JOB —
Copy out the records precisely, omitting pictures.

(Dataset records)
* Start *
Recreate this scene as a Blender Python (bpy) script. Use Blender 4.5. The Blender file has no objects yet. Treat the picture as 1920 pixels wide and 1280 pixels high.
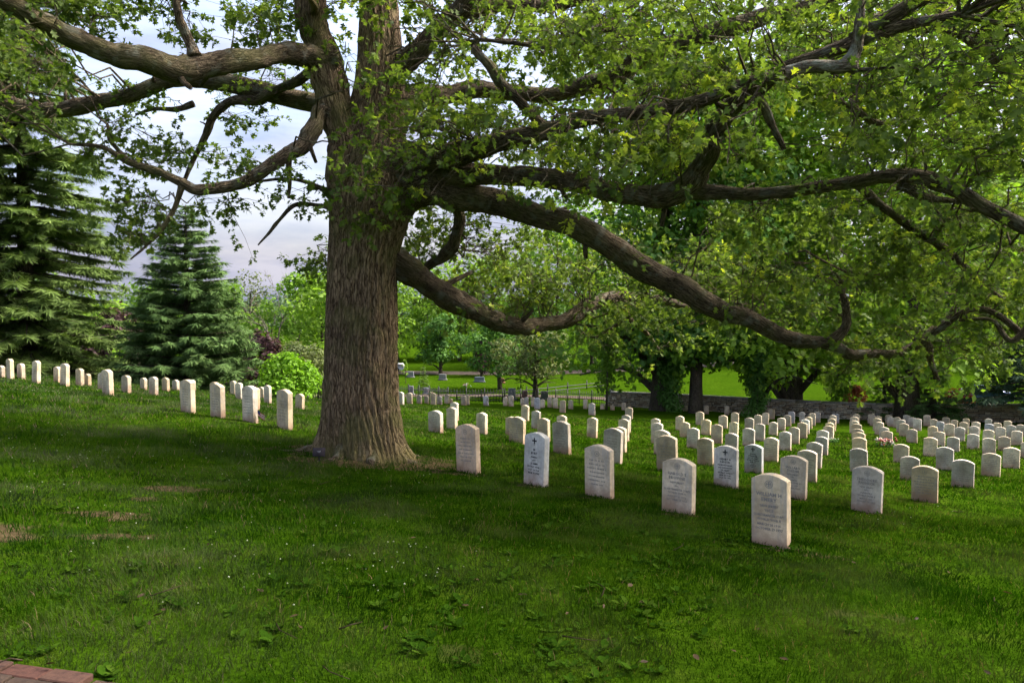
import bpy, bmesh, math, random
import numpy as np
R = math.radians
random.seed(7); rng = np.random.default_rng(7)
scene = bpy.context.scene
COL = scene.collection

# ------------------------------------------------------------------ camera, sky, sun, exposure
PITCH = R(2.8); FPX = 1400.0; CAMZ = 1.65
cam_data = bpy.data.cameras.new('camera'); cam = bpy.data.objects.new('camera', cam_data); COL.objects.link(cam)
cam.location = (0, 0, CAMZ); cam.rotation_euler = (R(90) - PITCH, 0, 0)
cam_data.sensor_width = 36; cam_data.lens = FPX / 1920 * 36; cam_data.clip_start = 0.05; cam_data.clip_end = 3000
scene.camera = cam

SUN_AZ, SUN_EL = R(76), R(48)          # azimuth clockwise from the view direction
world = bpy.data.worlds.new('World'); scene.world = world; world.use_nodes = True
wn, wl = world.node_tree.nodes, world.node_tree.links
wn.clear()
w_out = wn.new('ShaderNodeOutputWorld'); w_bg = wn.new('ShaderNodeBackground'); w_bg.inputs['Strength'].default_value = 0.15
sky = wn.new('ShaderNodeTexSky'); sky.sky_type = 'NISHITA'; sky.sun_disc = False
sky.sun_elevation = SUN_EL; sky.sun_rotation = SUN_AZ; sky.air_density = 1.0; sky.dust_density = 8.0; sky.ozone_density = 1.5
w_tc = wn.new('ShaderNodeTexCoord'); w_map = wn.new('ShaderNodeMapping'); w_map.inputs['Scale'].default_value = (1.8, 1.8, 7.5)
w_n = wn.new('ShaderNodeTexNoise'); w_n.inputs['Scale'].default_value = 1.7; w_n.inputs['Detail'].default_value = 6; w_n.inputs['Roughness'].default_value = 0.55
w_r = wn.new('ShaderNodeValToRGB'); w_r.color_ramp.elements[0].position = 0.36; w_r.color_ramp.elements[1].position = 0.66
w_r.color_ramp.elements[0].color = (0.5,) * 3 + (1,); w_r.color_ramp.elements[1].color = (0.88,) * 3 + (1,)
w_mix = wn.new('ShaderNodeMix'); w_mix.data_type = 'RGBA'
w_n2 = wn.new('ShaderNodeTexNoise'); w_n2.inputs['Scale'].default_value = 3.1; w_n2.inputs['Detail'].default_value = 7; w_n2.inputs['Roughness'].default_value = 0.6
w_c = wn.new('ShaderNodeValToRGB'); w_c.color_ramp.elements[0].position = 0.36; w_c.color_ramp.elements[1].position = 0.64
w_c.color_ramp.elements[0].color = (0.42, 0.48, 0.76, 1); w_c.color_ramp.elements[1].color = (0.90, 0.88, 1.02, 1)
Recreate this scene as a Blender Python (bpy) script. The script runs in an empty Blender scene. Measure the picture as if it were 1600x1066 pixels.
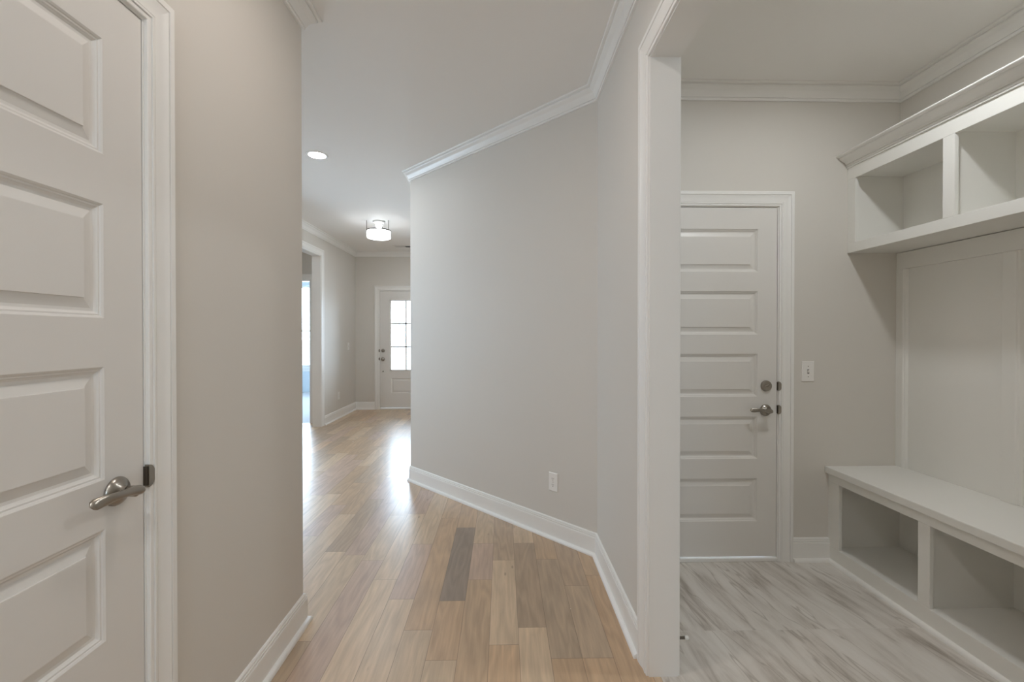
import bpy, math, random
from mathutils import Vector, Matrix

random.seed(7)
S = bpy.context.scene
COL = S.collection
R = math.radians

# ------------------------------------------------------------------ camera
cam_d = bpy.data.cameras.new('camera')
cam = bpy.data.objects.new('camera', cam_d)
COL.objects.link(cam)
cam_d.sensor_width = 36.0
cam_d.lens = 690.0 / 1600.0 * 36.0
cam_d.shift_y = -4.4 / 1600.0
cam_d.clip_start = 0.05
cam.location = (0, 0, 1.31)
cam.rotation_euler = (R(90 - 0.38), 0, R(-1.2))
S.camera = cam

# ------------------------------------------------------------------ world and exposure
W = bpy.data.worlds.new('sky_world')
S.world = W
W.use_nodes = True
bg = W.node_tree.nodes['Background']
bg.inputs['Color'].default_value = (0.67, 0.82, 1.0, 1)
bg.inputs['Strength'].default_value = 17.5
S.view_settings.view_transform = 'Standard'
S.view_settings.look = 'None'
S.view_settings.gamma = 1.0
S.view_settings.use_curve_mapping = False
S.view_settings.exposure = 0.0
S.cycles.use_denoising = True
S.cycles.max_bounces = 14
S.cycles.diffuse_bounces = 10
S.cycles.glossy_bounces = 4
S.cycles.sample_clamp_indirect = 8.0
S.cycles.caustics_reflective = False
S.cycles.caustics_refractive = False


def portal(name, loc, rot, sx, sy):
    d = bpy.data.lights.new(name, 'AREA')
    d.shape = 'RECTANGLE'
    d.size, d.size_y = sx, sy
    d.cycles.is_portal = True
    o = bpy.data.objects.new(name, d)
    COL.objects.link(o)
    o.location = loc
    o.rotation_euler = rot


portal('daylight_opening_front_door', (-1.71, 7.90, 1.31), (R(-90), 0, 0), 0.60, 1.30)
portal('daylight_opening_rear', (-.17, -2.42, 1.60), (R(90), 0, 0), .5, 1.0)
portal('daylight_opening_study_side', (-5.92, 8.9, 1.50), (0, R(-90), 0), 1.8, 2.0)
portal('daylight_opening_lobby', (-4.06, 4.15, 1.50), (0, R(-90), 0), 1.5, 1.1)
portal('daylight_opening_study', (-4.5, 10.31, 1.5), (R(-90), 0, 0), 1.9, 1.9)

LAMP_HALL = 138.0     # radiance of the recessed lamps' lenses
LAMP_FILL = 200.0  # added fill lamps behind the viewer, out of view
LAMP_MUD = 222.0
LAMP_FOYER = 200.0
SHADE_GLOW = 11.0
TINT_HALL = (1.0, 0.90, 0.83)
TINT_FILL = (0.97, 0.985, 1.0)
TINT_MUD = (0.95, 0.985, 1.0)
TINT_FOYER = (0.92, 0.96, 1.0)

CEIL = 2.775          # hall ceiling
CEILM = 2.743         # mudroom ceiling

# ------------------------------------------------------------------ materials


def mat(name, color, rough=0.5, metal=0.0, spec=0.5, coat=0.0):
    m = bpy.data.materials.new(name)
    m.use_nodes = True
    b = m.node_tree.nodes['Principled BSDF']
    b.inputs['Base Color'].default_value = (*color, 1)
    b.inputs['Roughness'].default_value = rough
    b.inputs['Metallic'].default_value = metal
    b.inputs['Specular IOR Level'].default_value = spec
    if coat:
        b.inputs['Coat Weight'].default_value = coat
        b.inputs['Coat Roughness'].default_value = 0.22
    return m


def N(m, kind, **kw):
    n = m.node_tree.nodes.new(kind)
    for k, v in kw.items():
        setattr(n, k, v)
    return n


def L(m, a, b):
    m.node_tree.links.new(a, b)


def orange_peel(m, scale=180.0, strength=0.03, var=0.02):
    """Rolled paint: a fine bump and a barely visible tone variation."""
    b = m.node_tree.nodes['Principled BSDF']
    tc = N(m, 'ShaderNodeTexCoord')
    nz = N(m, 'ShaderNodeTexNoise')
    nz.inputs['Scale'].default_value = scale
    nz.inputs['Detail'].default_value = 2
    L(m, tc.outputs['Object'], nz.inputs['Vector'])
    bp = N(m, 'ShaderNodeBump')
    bp.inputs['Strength'].default_value = strength
    bp.inputs['Distance'].default_value = 0.002
    L(m, nz.outputs['Fac'], bp.inputs['Height'])
    L(m, bp.outputs['Normal'], b.inputs['Normal'])
    return m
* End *
THE SOLUTION —
Recreate this scene as a Blender Python (bpy) script. Use Blender 4.5. The Blender file has no objects yet. Treat the picture as 1920 pixels wide and 1280 pixels high.
import bpy, bmesh, math, random
import numpy as np
R = math.radians
random.seed(7); rng = np.random.default_rng(7)
scene = bpy.context.scene
COL = scene.collection

# ------------------------------------------------------------------ camera, sky, sun, exposure
PITCH = R(2.8); FPX = 1400.0; CAMZ = 1.65
cam_data = bpy.data.cameras.new('camera'); cam = bpy.data.objects.new('camera', cam_data); COL.objects.link(cam)
cam.location = (0, 0, CAMZ); cam.rotation_euler = (R(90) - PITCH, 0, 0)
cam_data.sensor_width = 36; cam_data.lens = FPX / 1920 * 36; cam_data.clip_start = 0.05; cam_data.clip_end = 3000
scene.camera = cam

SUN_AZ, SUN_EL = R(76), R(48)          # azimuth clockwise from the view direction
world = bpy.data.worlds.new('World'); scene.world = world; world.use_nodes = True
wn, wl = world.node_tree.nodes, world.node_tree.links
wn.clear()
w_out = wn.new('ShaderNodeOutputWorld'); w_bg = wn.new('ShaderNodeBackground'); w_bg.inputs['Strength'].default_value = 0.15
sky = wn.new('ShaderNodeTexSky'); sky.sky_type = 'NISHITA'; sky.sun_disc = False
sky.sun_elevation = SUN_EL; sky.sun_rotation = SUN_AZ; sky.air_density = 1.0; sky.dust_density = 8.0; sky.ozone_density = 1.5
w_tc = wn.new('ShaderNodeTexCoord'); w_map = wn.new('ShaderNodeMapping'); w_map.inputs['Scale'].default_value = (1.8, 1.8, 7.5)
w_n = wn.new('ShaderNodeTexNoise'); w_n.inputs['Scale'].default_value = 1.7; w_n.inputs['Detail'].default_value = 6; w_n.inputs['Roughness'].default_value = 0.55
w_r = wn.new('ShaderNodeValToRGB'); w_r.color_ramp.elements[0].position = 0.36; w_r.color_ramp.elements[1].position = 0.66
w_r.color_ramp.elements[0].color = (0.5,) * 3 + (1,); w_r.color_ramp.elements[1].color = (0.88,) * 3 + (1,)
w_mix = wn.new('ShaderNodeMix'); w_mix.data_type = 'RGBA'
w_n2 = wn.new('ShaderNodeTexNoise'); w_n2.inputs['Scale'].default_value = 3.1; w_n2.inputs['Detail'].default_value = 7; w_n2.inputs['Roughness'].default_value = 0.6
w_c = wn.new('ShaderNodeValToRGB'); w_c.color_ramp.elements[0].position = 0.36; w_c.color_ramp.elements[1].position = 0.64
w_c.color_ramp.elements[0].color = (0.42, 0.48, 0.76, 1); w_c.color_ramp.elements[1].color = (0.90, 0.88, 1.02, 1)
Recreate this scene as a Blender Python (bpy) script. The script runs in an empty Blender scene. Measure the picture as if it were 1600x1066 pixels.
import bpy, math, random
from mathutils import Vector, Matrix

random.seed(7)
S = bpy.context.scene
COL = S.collection
R = math.radians

# ------------------------------------------------------------------ camera
cam_d = bpy.data.cameras.new('camera')
cam = bpy.data.objects.new('camera', cam_d)
COL.objects.link(cam)
cam_d.sensor_width = 36.0
cam_d.lens = 690.0 / 1600.0 * 36.0
cam_d.shift_y = -4.4 / 1600.0
cam_d.clip_start = 0.05
cam.location = (0, 0, 1.31)
cam.rotation_euler = (R(90 - 0.38), 0, R(-1.2))
S.camera = cam

# ------------------------------------------------------------------ world and exposure
W = bpy.data.worlds.new('sky_world')
S.world = W
W.use_nodes = True
bg = W.node_tree.nodes['Background']
bg.inputs['Color'].default_value = (0.67, 0.82, 1.0, 1)
bg.inputs['Strength'].default_value = 17.5
S.view_settings.view_transform = 'Standard'
S.view_settings.look = 'None'
S.view_settings.gamma = 1.0
S.view_settings.use_curve_mapping = False
S.view_settings.exposure = 0.0
S.cycles.use_denoising = True
S.cycles.max_bounces = 14
S.cycles.diffuse_bounces = 10
S.cycles.glossy_bounces = 4
S.cycles.sample_clamp_indirect = 8.0
S.cycles.caustics_reflective = False
S.cycles.caustics_refractive = False


def portal(name, loc, rot, sx, sy):
    d = bpy.data.lights.new(name, 'AREA')
    d.shape = 'RECTANGLE'
    d.size, d.size_y = sx, sy
    d.cycles.is_portal = True
    o = bpy.data.objects.new(name, d)
    COL.objects.link(o)
    o.location = loc
    o.rotation_euler = rot


portal('daylight_opening_front_door', (-1.71, 7.90, 1.31), (R(-90), 0, 0), 0.60, 1.30)
portal('daylight_opening_rear', (-.17, -2.42, 1.60), (R(90), 0, 0), .5, 1.0)
portal('daylight_opening_study_side', (-5.92, 8.9, 1.50), (0, R(-90), 0), 1.8, 2.0)
portal('daylight_opening_lobby', (-4.06, 4.15, 1.50), (0, R(-90), 0), 1.5, 1.1)
portal('daylight_opening_study', (-4.5, 10.31, 1.5), (R(-90), 0, 0), 1.9, 1.9)

LAMP_HALL = 138.0     # radiance of the recessed lamps' lenses
LAMP_FILL = 200.0  # added fill lamps behind the viewer, out of view
LAMP_MUD = 222.0
LAMP_FOYER = 200.0
SHADE_GLOW = 11.0
TINT_HALL = (1.0, 0.90, 0.83)
TINT_FILL = (0.97, 0.985, 1.0)
TINT_MUD = (0.95, 0.985, 1.0)
TINT_FOYER = (0.92, 0.96, 1.0)

CEIL = 2.775          # hall ceiling
CEILM = 2.743         # mudroom ceiling

# ------------------------------------------------------------------ materials


def mat(name, color, rough=0.5, metal=0.0, spec=0.5, coat=0.0):
    m = bpy.data.materials.new(name)
    m.use_nodes = True
    b = m.node_tree.nodes['Principled BSDF']
    b.inputs['Base Color'].default_value = (*color, 1)
    b.inputs['Roughness'].default_value = rough
    b.inputs['Metallic'].default_value = metal
    b.inputs['Specular IOR Level'].default_value = spec
    if coat:
        b.inputs['Coat Weight'].default_value = coat
        b.inputs['Coat Roughness'].default_value = 0.22
    return m


def N(m, kind, **kw):
    n = m.node_tree.nodes.new(kind)
    for k, v in kw.items():
        setattr(n, k, v)
    return n


def L(m, a, b):
    m.node_tree.links.new(a, b)


def orange_peel(m, scale=180.0, strength=0.03, var=0.02):
    """Rolled paint: a fine bump and a barely visible tone variation."""
    b = m.node_tree.nodes['Principled BSDF']
    tc = N(m, 'ShaderNodeTexCoord')
    nz = N(m, 'ShaderNodeTexNoise')
    nz.inputs['Scale'].default_value = scale
    nz.inputs['Detail'].default_value = 2
    L(m, tc.outputs['Object'], nz.inputs['Vector'])
    bp = N(m, 'ShaderNodeBump')
    bp.inputs['Strength'].default_value = strength
    bp.inputs['Distance'].default_value = 0.002
    L(m, nz.outputs['Fac'], bp.inputs['Height'])
    L(m, bp.outputs['Normal'], b.inputs['Normal'])
    return m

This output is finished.